Mine are tight, but I've seen enough fall off of all makes and models of guns on their first range trips to know to check them for tightness. For some reson it just seems like all manufacturers have a tough time tightening that one screw. Weird.

Otherwise, I just picked up a mark III a week or so ago and yes, the initial teardown and reassembly was a little odd (mag in, mag out, mag in, squeeze trigger, stand on one foot, pat belly, rub head, hoot like an indian, etc. . .):p

As was said, a rubber mallet really speeds things along and after the bolt pin finally starts to loosen up it gets a lot easier. I removed and installed the pin about 20 times just for the sake of loosening it up so I can do everything with the mallet and not need a drift.

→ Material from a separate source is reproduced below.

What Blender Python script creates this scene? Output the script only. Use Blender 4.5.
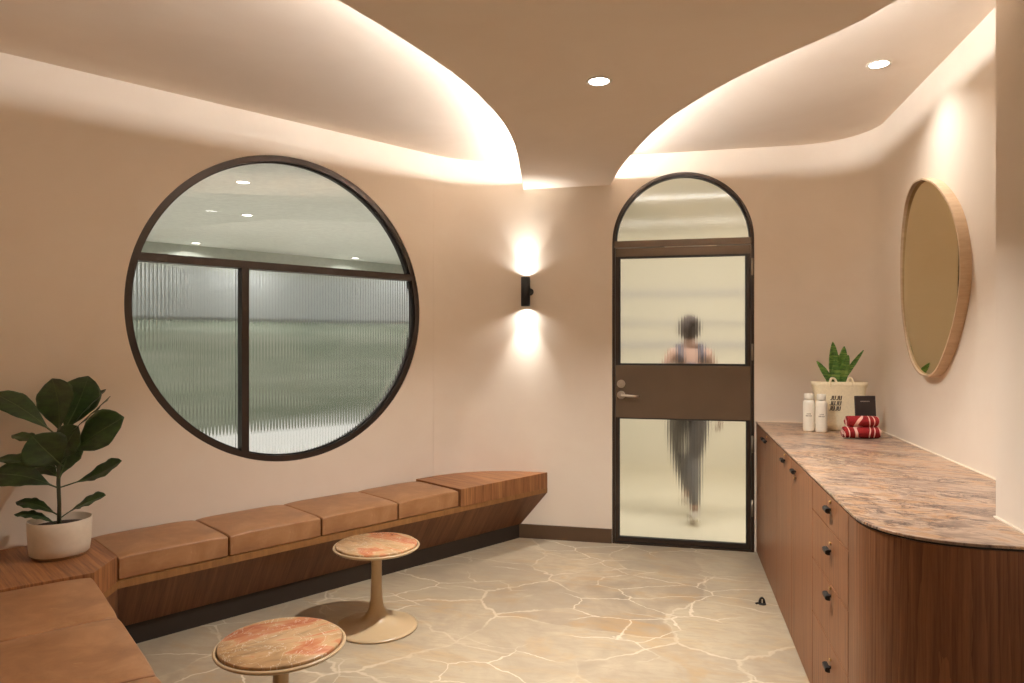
import bpy, bmesh, math, random
from mathutils import Vector, Matrix, noise
random.seed(7)
PI = math.pi
sc = bpy.context.scene
C = sc.collection
for o in list(bpy.data.objects): bpy.data.objects.remove(o)

# ---------------------------------------------------------------- camera, world, exposure
YAW = math.radians(12.87)
EYE = 1.43
cam = bpy.data.objects.new('camera', bpy.data.cameras.new('camera')); C.objects.link(cam)
cam.location = (0, 0, EYE); cam.rotation_euler = (PI/2, 0, YAW)
cam.data.sensor_width = 36; cam.data.lens = 36*700/1024
cam.data.clip_start = 0.02
sc.camera = cam
wd = bpy.data.worlds.new('world'); sc.world = wd; wd.use_nodes = True
wd.node_tree.nodes['Background'].inputs[0].default_value = (0.05, 0.045, 0.04, 1)
wd.node_tree.nodes['Background'].inputs[1].default_value = 0.3
sc.view_settings.view_transform = 'Standard'; sc.view_settings.look = 'None'
sc.view_settings.gamma = 1; sc.view_settings.use_curve_mapping = False
sc.view_settings.exposure = 0.66
cy = sc.cycles
cy.use_denoising = True
try: cy.denoiser = 'OPENIMAGEDENOISE'
except Exception: pass
cy.max_bounces = 12; cy.diffuse_bounces = 6; cy.glossy_bounces = 5; cy.transmission_bounces = 8
cy.sample_clamp_indirect = 4; cy.caustics_reflective = False; cy.caustics_refractive = False
cy.blur_glossy = 0.5; cy.use_light_tree = True

WARM = (1.0, 0.985, 0.95)
COVE_COL = (1.0, 0.985, 0.97)
P_DOWN1, P_DOWN2, P_REAR = 31.0, 2.8, 9.0
P_GARDEN = 11.5
P_SC_UP, P_SC_DN = 1.5, 1.7
SCONCE_COL = (1.0, 0.985, 0.96)
E_COVE = 195.0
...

Other than that, i love the thing. It'll put as many magazines as I want into 2" at 15 yards.

April 4, 2009, 11:58 PM
Oh, I forgot to mention, the "ultimate clip loader" works WONDERFULL!!!!!


Aka Zero
April 5, 2009, 12:37 AM
"ultimate clip loader".... only costs 1.5 mags. And is like having 50 loaded mags at all times. It's that fast.

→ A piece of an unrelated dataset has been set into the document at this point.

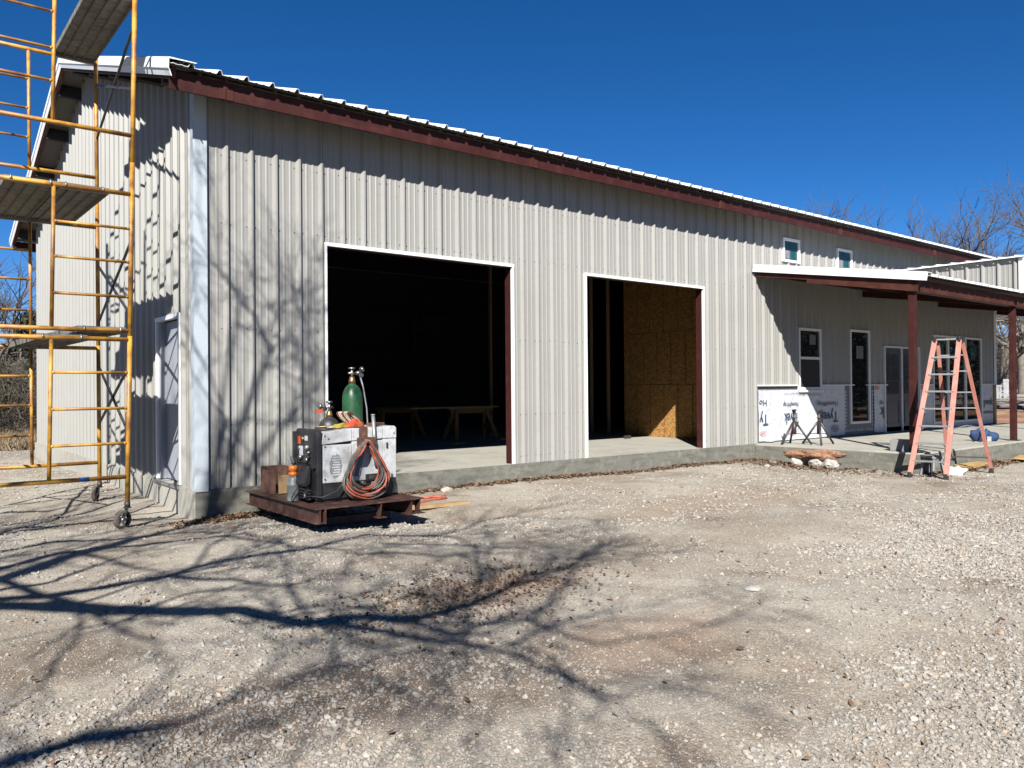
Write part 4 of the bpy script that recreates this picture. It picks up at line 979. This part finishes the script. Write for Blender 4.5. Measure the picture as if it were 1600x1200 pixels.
for k in range(7):
    f = (.27+.283*k)/2.25; p = Af.lerp(ta, f); q = Bf.lerp(tb, f); st = MB().bar(p, q, .09, .028).build('step', M['alu'], la, bevel=.003); putk(st, LO)
    d = (q-p).normalized()
    for s_, e_ in ((p, d), (q, -d)):
        putk(MB().bar(s_+Vector((0, 0, -.09)), s_+e_*.09+Vector((0, 0, -.012)), .02, .008).build('step_brace', M['alu'], st), LO)
for k, f in enumerate((.12, .34, .5, .62, .78, .9)):
    p = Cf.lerp(tc_, f); q = Df.lerp(td, f); putk(MB().bar(p, q, .035 if k else .05, .02).build('rear_brace', M['darksteel'] if k == 0 else M['alu'], la), LO)
for p, q, f in ((Bf, tb, .35), (Af, ta, .35)):
    a = p.lerp(q, f); b = (Cf.lerp(tc_, f) if p is Bf else Df.lerp(td, f)); m_ = (a+b)/2+Vector((0, 0, .05))
    putk(MB().bar(a, m_, .012, .02).bar(m_, b, .012, .02).build('spreader', M['alu'], la), LO)
for a_, b_ in ((ta, td), (tb, tc_)):
    c_ = (a_+b_)/2; putk(MB().box(c_.x-.1, c_.x+.1, c_.y-.03, c_.y+.03, 2.16, 2.27).build('top_cap', M['blackplastic'], la, bevel=.015), LO)
c0, c1 = (ta+td)/2, (tb+tc_)/2
putk(MB().bar(c0+Vector((0, 0, .03)), c1+Vector((0, 0, .03)), .13, .022).build('top_tray', M['alu'], la, bevel=.004), LO)

# things around the ladder
o = MB().box(-.1, .1, -.2, .2, 0, .2).build('concrete_block', M['block'], bevel=.01); o.location = (11.1, -2.98, ZS); o.rotation_euler = (0, 0, .2); o.location = (11.28, -2.85, ZS); tag(o, 'grey concrete block on the porch slab behind the near post', 'block')
bk = thing('step_stool', 'low grey step stool against the porch slab edge under the ladder', 'stool', (10.9, -3.5, float(hz(10.9, -3.5))), .9)
MB().box(-.2, .2, -.1, .1, .3, .34).build('seat', M['block'], bk, bevel=.006)
for sx in (-1, 1):
    for sy in (-1, 1): MB().bar((sx*.15, sy*.06, .3), (sx*.2, sy*.1, 0), .05, .03, up=(0, 1, 0)).build('leg', M['block'], bk)
blob('plastic_sheet', 'crumpled white plastic sheet on the ground under the ladder', 'plastic sheet', gp(11.15, -3.75, .0), (.2, .13, .12), M['plastic'], 9, .9, 3)
for k, (x_, y_, rz, ln, lb) in enumerate(((12.3, -3.55, .1, .55, 'pale yellow board on the ground right of the ladder feet, lower one'), (12.6, -3.45, -.05, .45, 'pale yellow board on the ground right of the ladder, against the slab'), (14.6, -3.6, .2, .4, 'yellow board offcut on the ground before the far porch post'))):
    o = MB().box(-ln, ln, -.09, .09, 0, .03).build('lumber_board', M['woodyel']); o.location = gp(x_, y_, .03+.02*k); o.rotation_euler = (.05, 0, rz); tag(o, lb, 'board')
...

Also took my mark apart the other day to give it a good cleaning. Few thousand rounds through it. Mallet the barrel on, and off. But other than that, pretty easy. just googled around for a guide with pictures. Lost the link though.

April 11, 2009, 02:01 AM
I have cleaned my gun for the 2nd time and I noticed some heavy scratches that removed the bluing (showing bare metal) on the barrel in the 2 places where there is contact with the frame handle.

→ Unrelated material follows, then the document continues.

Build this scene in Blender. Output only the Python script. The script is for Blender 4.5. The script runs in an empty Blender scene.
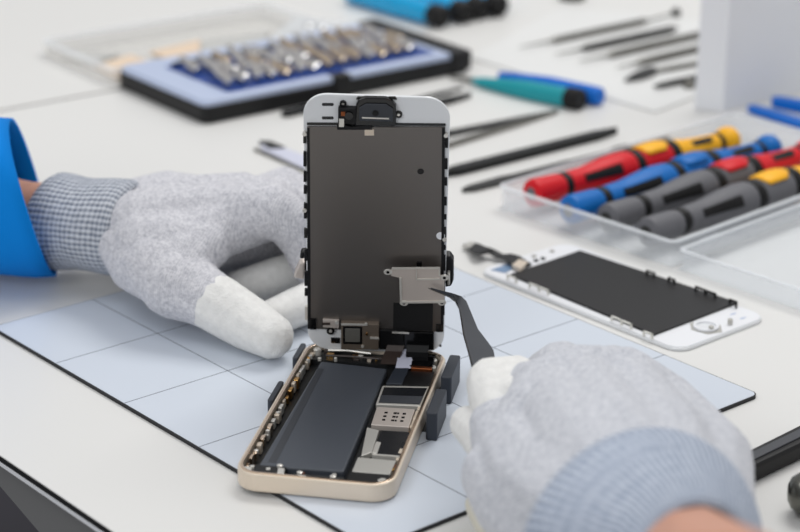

Is this common? If so, I'll just get some blue touch up and be done with it. Or is this not normal. The gun broke apart a lot easier this time, but I still had to use a rubber mallet to break it apart. I can't see using your hand pressure to reassemble the gun. Still too tight.


April 11, 2009, 02:16 AM
"...and regretted it..." Getting 'em apart isn't difficult, but as you've found putting 'em back together is. Fortunately, fiddling with it until it does go back together works. The barrels are press fitted on. It's not necessary to remove the barrel for regular cleaning either.

April 11, 2009, 02:57 AM
It's difficult the first time. Once you figure out what you're doing, you'll wonder why you had trouble in the first place.

April 11, 2009, 03:24 AM
I'm more worried about the bare metal. And just wondering if it is common and not to worry about it. Or should I contact Ruger about it.

April 11, 2009, 07:02 AM
You just have to do it , ive done mine about five times, first time I was sweaten , You get use to it. First time just stay relaxed and dont have anything else on the agenda in case you have to do a redo.

April 11, 2009, 12:48 PM
My experience: NEVER EVER EVER take a new gun shooting without disassembling it and thoroughly cleaning all the cosmoline out. I had one brand new $600 gun go bad on me because I did not clean it out. :banghead: Thankfully, being a Springfield, they paid for shipping and fixed it free of charge. Still, do NOT take a chance. Anyway, just MHO.

April 11, 2009, 12:49 PM
I'm not worried about taking the gun apart, I've got that part down.

I'm worried about the bare metal. Is this something I should be concerned about?